- _Recorded information_
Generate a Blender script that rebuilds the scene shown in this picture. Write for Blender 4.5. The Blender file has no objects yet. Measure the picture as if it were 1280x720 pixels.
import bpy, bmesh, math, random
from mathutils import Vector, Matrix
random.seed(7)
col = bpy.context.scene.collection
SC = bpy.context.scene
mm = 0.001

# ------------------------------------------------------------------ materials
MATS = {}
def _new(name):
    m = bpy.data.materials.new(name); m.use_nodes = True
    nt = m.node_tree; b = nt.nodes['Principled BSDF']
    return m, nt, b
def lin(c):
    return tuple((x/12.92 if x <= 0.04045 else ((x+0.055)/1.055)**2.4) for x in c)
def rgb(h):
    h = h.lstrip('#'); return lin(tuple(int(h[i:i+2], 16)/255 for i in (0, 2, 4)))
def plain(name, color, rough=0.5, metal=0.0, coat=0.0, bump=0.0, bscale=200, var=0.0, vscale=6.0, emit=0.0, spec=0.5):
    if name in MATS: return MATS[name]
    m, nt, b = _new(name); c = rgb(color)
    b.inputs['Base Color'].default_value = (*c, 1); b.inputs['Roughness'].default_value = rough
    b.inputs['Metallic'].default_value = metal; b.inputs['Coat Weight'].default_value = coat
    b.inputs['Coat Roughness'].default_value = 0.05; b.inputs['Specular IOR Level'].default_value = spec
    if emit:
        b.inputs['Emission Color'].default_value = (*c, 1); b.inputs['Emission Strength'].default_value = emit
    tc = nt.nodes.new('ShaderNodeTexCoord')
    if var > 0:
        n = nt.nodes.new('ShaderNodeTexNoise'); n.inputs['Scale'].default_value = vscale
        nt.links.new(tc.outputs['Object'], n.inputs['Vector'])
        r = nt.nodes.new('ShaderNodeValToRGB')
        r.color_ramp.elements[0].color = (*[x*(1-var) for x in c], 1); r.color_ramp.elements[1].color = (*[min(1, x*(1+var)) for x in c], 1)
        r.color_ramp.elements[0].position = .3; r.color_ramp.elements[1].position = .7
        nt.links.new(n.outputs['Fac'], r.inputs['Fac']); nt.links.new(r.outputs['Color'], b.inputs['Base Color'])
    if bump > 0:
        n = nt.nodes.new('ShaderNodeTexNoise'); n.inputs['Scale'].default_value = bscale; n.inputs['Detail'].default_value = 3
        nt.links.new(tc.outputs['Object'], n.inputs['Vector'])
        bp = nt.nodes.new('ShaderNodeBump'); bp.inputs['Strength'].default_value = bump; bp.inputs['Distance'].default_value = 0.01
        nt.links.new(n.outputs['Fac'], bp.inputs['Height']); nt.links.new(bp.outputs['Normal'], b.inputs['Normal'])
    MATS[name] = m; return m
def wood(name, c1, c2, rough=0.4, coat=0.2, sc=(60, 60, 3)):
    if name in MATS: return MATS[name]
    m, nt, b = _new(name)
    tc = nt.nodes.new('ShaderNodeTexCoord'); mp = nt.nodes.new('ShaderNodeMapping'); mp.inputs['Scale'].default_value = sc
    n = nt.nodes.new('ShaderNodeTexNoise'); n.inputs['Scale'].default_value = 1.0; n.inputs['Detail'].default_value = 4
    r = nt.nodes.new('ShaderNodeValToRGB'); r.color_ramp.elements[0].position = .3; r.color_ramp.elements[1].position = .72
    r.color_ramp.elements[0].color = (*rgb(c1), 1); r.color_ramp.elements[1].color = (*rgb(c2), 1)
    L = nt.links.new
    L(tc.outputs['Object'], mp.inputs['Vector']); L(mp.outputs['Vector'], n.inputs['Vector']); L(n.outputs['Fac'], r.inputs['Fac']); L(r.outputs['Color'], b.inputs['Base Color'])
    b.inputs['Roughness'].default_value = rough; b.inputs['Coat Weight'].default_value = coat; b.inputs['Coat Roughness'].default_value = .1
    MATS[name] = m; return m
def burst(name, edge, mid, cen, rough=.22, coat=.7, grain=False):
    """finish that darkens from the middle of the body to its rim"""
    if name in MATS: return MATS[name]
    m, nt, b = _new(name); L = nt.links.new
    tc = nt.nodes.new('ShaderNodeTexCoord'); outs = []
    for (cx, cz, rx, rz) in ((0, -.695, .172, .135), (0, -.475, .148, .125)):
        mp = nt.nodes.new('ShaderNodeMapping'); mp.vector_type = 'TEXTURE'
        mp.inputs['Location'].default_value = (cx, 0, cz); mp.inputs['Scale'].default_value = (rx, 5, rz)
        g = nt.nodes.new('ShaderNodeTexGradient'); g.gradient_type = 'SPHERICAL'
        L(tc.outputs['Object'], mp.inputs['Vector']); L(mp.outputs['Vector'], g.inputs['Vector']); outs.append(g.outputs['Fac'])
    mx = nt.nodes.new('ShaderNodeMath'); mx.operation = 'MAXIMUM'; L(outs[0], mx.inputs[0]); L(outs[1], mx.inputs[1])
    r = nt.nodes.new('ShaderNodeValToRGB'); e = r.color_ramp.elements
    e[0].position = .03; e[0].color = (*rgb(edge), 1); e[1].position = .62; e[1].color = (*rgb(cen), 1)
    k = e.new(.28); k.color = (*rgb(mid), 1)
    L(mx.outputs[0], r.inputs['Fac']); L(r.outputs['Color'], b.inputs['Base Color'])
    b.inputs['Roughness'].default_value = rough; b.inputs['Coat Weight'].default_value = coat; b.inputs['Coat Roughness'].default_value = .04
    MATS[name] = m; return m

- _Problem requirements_
Look through the listing and extract every line with "scene" in it.

- _Exercise result_
Generate a Blender script that rebuilds the scene shown in this picture. Write for Blender 4.5. The Blender file has no objects yet. Measure the picture as if it were 1280x720 pixels.
col = bpy.context.scene.collection
SC = bpy.context.scene